Dataset excerpts
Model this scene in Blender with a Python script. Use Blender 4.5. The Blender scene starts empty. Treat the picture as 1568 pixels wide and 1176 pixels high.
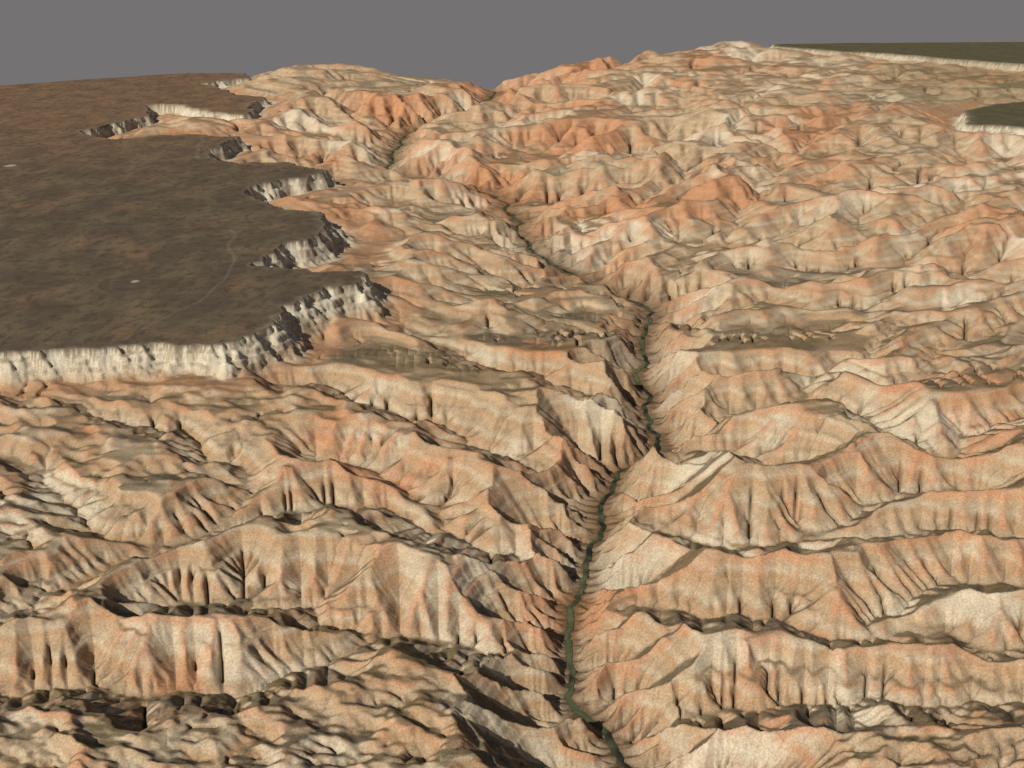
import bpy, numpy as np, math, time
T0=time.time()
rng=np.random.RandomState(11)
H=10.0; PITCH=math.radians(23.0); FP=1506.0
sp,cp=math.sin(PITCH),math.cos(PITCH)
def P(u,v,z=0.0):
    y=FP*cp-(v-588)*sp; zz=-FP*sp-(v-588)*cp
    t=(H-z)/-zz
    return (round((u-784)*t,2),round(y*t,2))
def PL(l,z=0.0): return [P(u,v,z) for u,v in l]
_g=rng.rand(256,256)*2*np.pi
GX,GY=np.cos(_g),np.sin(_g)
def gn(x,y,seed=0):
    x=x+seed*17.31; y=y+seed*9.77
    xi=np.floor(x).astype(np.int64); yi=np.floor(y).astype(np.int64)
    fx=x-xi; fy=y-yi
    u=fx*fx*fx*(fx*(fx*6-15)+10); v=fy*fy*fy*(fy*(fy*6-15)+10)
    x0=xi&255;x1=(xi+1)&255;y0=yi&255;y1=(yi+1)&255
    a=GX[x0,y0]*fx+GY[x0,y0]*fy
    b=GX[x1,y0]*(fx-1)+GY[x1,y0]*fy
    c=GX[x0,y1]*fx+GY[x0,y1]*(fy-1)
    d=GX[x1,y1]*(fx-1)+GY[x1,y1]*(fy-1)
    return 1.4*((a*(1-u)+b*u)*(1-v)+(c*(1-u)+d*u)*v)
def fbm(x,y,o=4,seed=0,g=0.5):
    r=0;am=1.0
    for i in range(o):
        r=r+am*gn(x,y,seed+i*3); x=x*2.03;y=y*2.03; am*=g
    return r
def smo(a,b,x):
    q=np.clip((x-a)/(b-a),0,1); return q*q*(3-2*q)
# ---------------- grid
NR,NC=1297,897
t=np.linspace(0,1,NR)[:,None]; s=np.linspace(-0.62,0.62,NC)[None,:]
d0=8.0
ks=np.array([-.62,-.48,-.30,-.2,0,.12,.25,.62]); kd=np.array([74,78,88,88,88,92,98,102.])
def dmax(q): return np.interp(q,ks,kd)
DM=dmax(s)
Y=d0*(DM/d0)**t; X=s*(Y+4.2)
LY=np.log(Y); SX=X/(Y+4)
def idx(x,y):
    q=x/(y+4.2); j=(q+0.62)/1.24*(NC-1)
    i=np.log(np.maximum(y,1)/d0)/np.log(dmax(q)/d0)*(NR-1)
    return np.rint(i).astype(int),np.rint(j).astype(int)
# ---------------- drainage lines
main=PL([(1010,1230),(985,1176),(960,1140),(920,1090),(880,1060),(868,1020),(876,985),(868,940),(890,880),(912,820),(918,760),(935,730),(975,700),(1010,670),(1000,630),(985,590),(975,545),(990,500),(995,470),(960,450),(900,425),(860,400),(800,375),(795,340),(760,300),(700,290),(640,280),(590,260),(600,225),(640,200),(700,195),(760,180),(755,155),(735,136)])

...

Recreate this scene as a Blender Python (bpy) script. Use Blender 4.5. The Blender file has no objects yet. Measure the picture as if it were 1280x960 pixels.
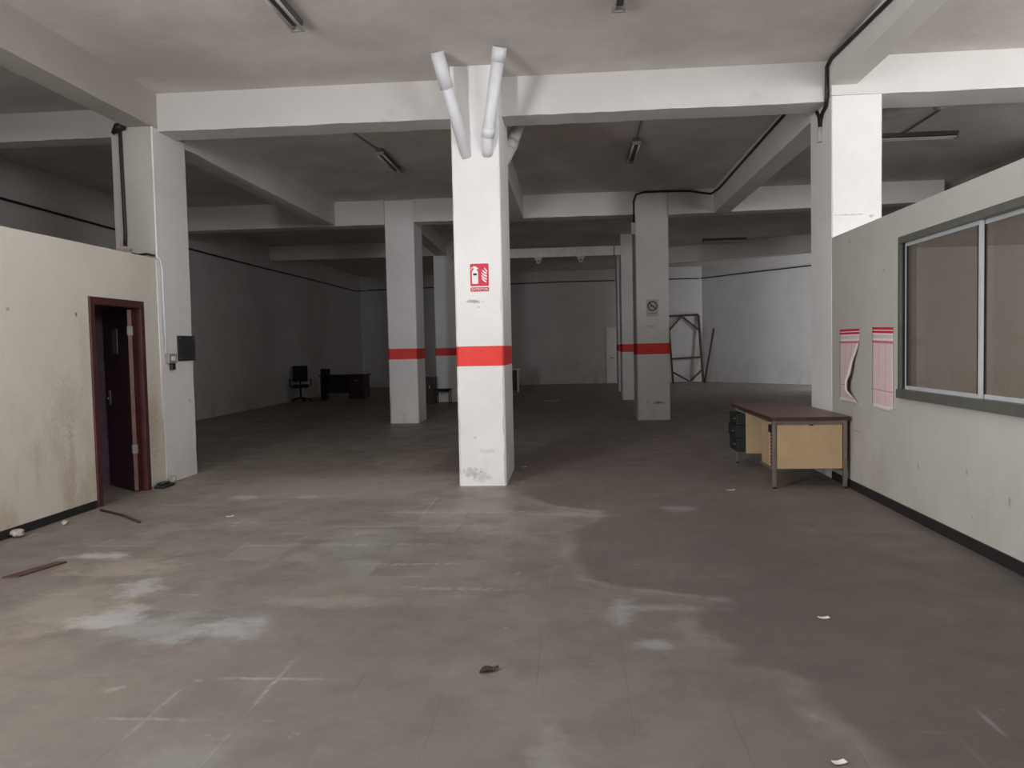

---

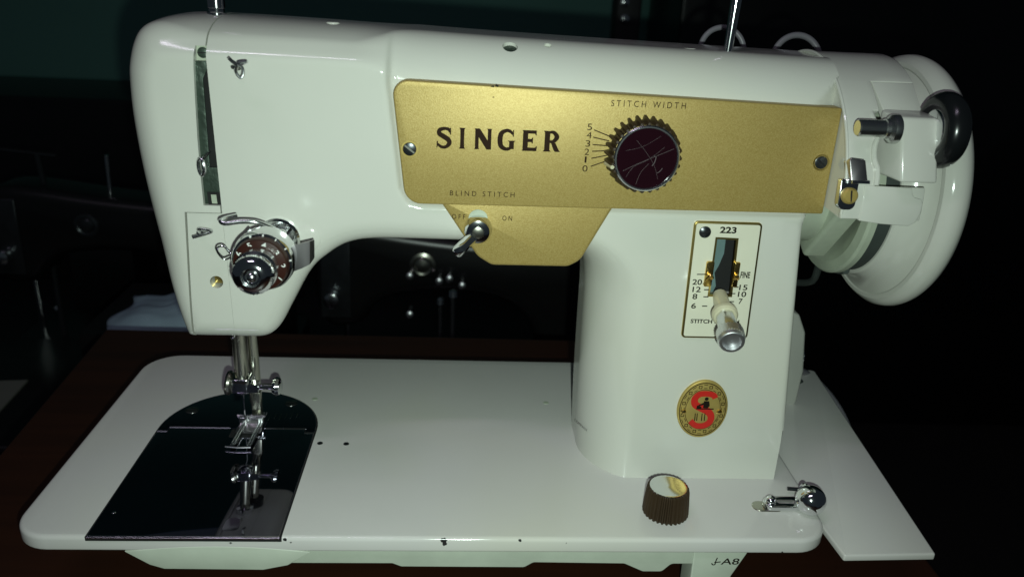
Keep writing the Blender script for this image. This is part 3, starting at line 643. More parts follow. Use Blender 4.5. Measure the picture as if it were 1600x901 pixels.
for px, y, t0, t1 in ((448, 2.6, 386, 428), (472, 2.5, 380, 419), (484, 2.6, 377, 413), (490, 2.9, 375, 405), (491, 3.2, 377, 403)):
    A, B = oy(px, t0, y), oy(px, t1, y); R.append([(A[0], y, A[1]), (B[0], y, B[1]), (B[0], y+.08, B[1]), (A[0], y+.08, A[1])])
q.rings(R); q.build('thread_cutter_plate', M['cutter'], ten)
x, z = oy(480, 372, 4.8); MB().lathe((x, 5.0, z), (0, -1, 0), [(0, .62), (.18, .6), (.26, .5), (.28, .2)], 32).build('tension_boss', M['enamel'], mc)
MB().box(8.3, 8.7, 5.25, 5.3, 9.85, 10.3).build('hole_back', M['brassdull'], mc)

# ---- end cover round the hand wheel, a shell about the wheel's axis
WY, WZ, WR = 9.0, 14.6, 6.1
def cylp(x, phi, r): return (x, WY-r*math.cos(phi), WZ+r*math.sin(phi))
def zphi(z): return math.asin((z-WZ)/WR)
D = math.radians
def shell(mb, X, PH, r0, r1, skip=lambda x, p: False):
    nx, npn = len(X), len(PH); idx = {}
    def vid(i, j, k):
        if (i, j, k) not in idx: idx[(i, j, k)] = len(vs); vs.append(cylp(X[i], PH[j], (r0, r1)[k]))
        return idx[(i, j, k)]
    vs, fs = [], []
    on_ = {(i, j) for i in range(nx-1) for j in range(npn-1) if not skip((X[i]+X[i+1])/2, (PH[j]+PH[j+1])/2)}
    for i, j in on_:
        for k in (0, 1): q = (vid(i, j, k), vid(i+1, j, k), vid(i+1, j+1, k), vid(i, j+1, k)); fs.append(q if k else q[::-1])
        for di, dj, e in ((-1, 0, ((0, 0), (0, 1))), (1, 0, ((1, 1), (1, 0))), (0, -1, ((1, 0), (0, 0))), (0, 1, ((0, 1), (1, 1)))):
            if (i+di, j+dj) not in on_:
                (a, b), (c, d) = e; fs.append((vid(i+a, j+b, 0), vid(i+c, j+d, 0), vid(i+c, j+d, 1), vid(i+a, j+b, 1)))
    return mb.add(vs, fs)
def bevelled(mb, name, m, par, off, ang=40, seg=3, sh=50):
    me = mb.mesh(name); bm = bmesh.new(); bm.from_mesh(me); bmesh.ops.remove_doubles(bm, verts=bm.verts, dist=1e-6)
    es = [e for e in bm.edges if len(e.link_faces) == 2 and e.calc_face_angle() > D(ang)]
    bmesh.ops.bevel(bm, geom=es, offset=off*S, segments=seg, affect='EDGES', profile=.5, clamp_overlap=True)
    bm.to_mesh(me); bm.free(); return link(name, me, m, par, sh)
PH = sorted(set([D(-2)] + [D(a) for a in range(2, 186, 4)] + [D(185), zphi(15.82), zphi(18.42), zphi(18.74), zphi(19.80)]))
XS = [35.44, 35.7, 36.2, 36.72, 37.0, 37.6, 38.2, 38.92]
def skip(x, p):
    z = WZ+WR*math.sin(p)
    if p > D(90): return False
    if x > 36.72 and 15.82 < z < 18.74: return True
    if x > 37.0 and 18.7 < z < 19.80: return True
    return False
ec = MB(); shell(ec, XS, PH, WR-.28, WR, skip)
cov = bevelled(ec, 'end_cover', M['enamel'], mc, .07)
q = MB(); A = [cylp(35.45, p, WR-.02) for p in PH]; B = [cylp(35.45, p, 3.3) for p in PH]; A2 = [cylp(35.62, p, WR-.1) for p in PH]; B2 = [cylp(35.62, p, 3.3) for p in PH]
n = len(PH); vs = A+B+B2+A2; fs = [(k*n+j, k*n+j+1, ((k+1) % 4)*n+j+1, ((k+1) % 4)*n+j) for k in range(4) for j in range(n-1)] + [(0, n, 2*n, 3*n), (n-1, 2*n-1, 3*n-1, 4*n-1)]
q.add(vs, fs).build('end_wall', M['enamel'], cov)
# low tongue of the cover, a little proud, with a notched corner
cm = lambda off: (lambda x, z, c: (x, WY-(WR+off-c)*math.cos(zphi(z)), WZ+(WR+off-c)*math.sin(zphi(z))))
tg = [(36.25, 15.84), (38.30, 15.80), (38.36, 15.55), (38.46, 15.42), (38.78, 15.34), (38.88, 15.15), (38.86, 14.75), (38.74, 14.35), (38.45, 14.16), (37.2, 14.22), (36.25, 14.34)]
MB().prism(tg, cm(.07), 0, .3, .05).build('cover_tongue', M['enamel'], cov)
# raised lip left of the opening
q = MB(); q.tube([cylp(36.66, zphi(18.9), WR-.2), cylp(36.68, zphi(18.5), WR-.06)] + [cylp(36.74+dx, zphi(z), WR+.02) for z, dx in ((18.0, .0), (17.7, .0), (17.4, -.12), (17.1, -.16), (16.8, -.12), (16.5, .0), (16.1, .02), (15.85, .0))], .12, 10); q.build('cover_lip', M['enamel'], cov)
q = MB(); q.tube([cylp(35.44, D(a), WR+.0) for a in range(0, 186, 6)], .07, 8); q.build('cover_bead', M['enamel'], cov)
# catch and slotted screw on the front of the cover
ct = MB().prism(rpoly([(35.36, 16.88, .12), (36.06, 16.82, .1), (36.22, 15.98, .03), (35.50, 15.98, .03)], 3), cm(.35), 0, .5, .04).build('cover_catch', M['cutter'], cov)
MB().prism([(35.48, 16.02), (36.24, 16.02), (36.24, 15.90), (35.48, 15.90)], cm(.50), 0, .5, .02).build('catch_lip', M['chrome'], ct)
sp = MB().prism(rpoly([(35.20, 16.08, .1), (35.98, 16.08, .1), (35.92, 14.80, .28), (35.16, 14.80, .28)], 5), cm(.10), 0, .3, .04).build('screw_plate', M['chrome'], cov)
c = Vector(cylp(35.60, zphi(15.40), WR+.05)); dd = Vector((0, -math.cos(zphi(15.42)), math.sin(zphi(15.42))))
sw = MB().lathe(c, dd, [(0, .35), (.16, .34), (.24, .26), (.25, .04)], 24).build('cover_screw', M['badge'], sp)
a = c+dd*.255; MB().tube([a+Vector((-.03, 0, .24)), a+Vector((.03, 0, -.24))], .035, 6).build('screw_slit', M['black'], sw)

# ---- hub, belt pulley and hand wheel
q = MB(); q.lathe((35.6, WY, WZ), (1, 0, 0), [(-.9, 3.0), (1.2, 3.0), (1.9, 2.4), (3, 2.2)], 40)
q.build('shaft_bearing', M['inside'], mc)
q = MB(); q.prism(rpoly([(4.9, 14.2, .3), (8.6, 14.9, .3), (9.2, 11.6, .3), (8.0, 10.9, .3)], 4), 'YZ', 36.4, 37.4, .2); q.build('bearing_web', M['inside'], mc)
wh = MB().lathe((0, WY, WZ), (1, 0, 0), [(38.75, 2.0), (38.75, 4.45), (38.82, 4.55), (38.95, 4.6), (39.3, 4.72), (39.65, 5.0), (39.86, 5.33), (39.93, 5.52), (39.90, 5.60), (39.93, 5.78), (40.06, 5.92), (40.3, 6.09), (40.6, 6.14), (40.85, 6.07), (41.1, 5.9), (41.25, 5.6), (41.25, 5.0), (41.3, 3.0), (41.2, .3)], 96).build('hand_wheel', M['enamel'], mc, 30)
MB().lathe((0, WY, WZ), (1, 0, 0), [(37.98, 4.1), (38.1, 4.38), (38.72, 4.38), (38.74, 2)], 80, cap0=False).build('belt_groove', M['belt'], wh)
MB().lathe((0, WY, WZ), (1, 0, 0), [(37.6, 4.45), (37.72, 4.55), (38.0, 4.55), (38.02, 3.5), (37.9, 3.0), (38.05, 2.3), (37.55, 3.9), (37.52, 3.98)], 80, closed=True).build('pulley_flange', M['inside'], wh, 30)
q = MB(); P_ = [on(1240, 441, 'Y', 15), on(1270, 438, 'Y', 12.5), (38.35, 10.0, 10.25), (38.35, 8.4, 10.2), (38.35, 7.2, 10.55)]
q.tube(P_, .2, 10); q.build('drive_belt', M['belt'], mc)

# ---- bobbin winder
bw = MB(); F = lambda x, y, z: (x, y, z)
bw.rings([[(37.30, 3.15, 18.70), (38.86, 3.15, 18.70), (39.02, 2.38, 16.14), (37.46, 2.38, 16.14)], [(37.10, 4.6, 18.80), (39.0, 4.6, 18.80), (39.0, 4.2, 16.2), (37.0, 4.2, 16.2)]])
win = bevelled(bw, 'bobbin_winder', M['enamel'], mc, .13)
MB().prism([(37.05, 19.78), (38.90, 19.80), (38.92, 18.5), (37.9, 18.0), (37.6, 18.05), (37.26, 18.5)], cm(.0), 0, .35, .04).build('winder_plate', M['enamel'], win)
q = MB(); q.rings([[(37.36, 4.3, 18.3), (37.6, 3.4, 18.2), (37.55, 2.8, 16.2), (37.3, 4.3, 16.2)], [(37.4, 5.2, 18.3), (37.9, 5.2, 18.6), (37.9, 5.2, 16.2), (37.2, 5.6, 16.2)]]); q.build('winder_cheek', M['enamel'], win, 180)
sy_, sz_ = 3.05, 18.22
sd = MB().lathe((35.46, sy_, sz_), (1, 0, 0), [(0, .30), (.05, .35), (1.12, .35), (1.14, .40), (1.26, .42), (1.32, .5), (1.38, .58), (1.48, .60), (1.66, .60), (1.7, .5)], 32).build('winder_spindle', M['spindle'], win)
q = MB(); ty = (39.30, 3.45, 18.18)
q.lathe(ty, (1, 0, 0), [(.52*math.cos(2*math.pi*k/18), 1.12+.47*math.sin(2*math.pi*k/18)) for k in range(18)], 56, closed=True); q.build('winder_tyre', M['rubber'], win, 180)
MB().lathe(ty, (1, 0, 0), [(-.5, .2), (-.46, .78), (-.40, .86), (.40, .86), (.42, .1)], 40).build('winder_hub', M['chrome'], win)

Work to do
Go through the records and pull out each line that includes the word "script".

Output
Model this scene in Blender with a Python script. Use Blender 4.5. The Blender scene starts empty. Treat the picture as 1568 pixels wide and 1176 pixels high.
Recreate this scene as a Blender Python (bpy) script. Use Blender 4.5. The Blender file has no objects yet. Measure the picture as if it were 1280x960 pixels.
Keep writing the Blender script for this image. This is part 3, starting at line 643. More parts follow. Use Blender 4.5. Measure the picture as if it were 1600x901 pixels.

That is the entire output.